SOSYAL DUYGULAR AZALTILDI
Sosyal duyguların giderek zayıgladığını belirten Tarhan sözlerine şöyle devam ediyor, "Nietzsche'ye göre, toplum kendi çıkarları peşinden koşan bireylerden oluşur. Nietzsche'ye göre; insanın kendi çıkarının peşinde koşması; güçlü olanın zayıf olanı yok etmesi hakkıdır... Bu tarz düşünceyle toplumsal ilişkiler de zarar gördü. İnsanlar, çıkarı, yaşam amacı olarak gördü. Sosyal duygular zayıfladı. Egonun kutsallaştığı bir ortamda, kişi başkalarını kendi egosuna feda edebiliyor. Soğuk savaşta sosyal idealler vardı, herkes kendi doğruları için fedakârlık yapıyordu, çile çekiyordu... Ama soğuk savaş bitince dünya tek kutuplu yani kapitalist sistemin ahlakını da tek doğru olarak görmeye başladı. Kapitalist sistemin ahlakında da benmerkezcilik vardır. Zevk peşinde koşmak, barışçı olmayan bir rekabet vardır."

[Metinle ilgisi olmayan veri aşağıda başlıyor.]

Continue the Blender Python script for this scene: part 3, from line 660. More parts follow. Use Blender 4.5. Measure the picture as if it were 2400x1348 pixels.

Peki Türkiye'de milliyetçilik nasıl etkili olabiliyor? Tarhan şunları söyledi, "Bir kere ırk insanı insan yapan özellik değildir. İnsanı insan yapan özellik, insanî değerlerdir. Sözünde durmak ve dürüst olmak gibi...Biz bu hastanede 'Beni Türk hekimlerine teslim ediniz' sözünü kullanmadık. Buraya, yabancı hekimler geliyor. 'Biz güvenilir değil miyiz' gibi bir durum oluşuyor. Halbuki, o söz Türk hekimlerine moral vermek ve motive etmek için söylenmiş."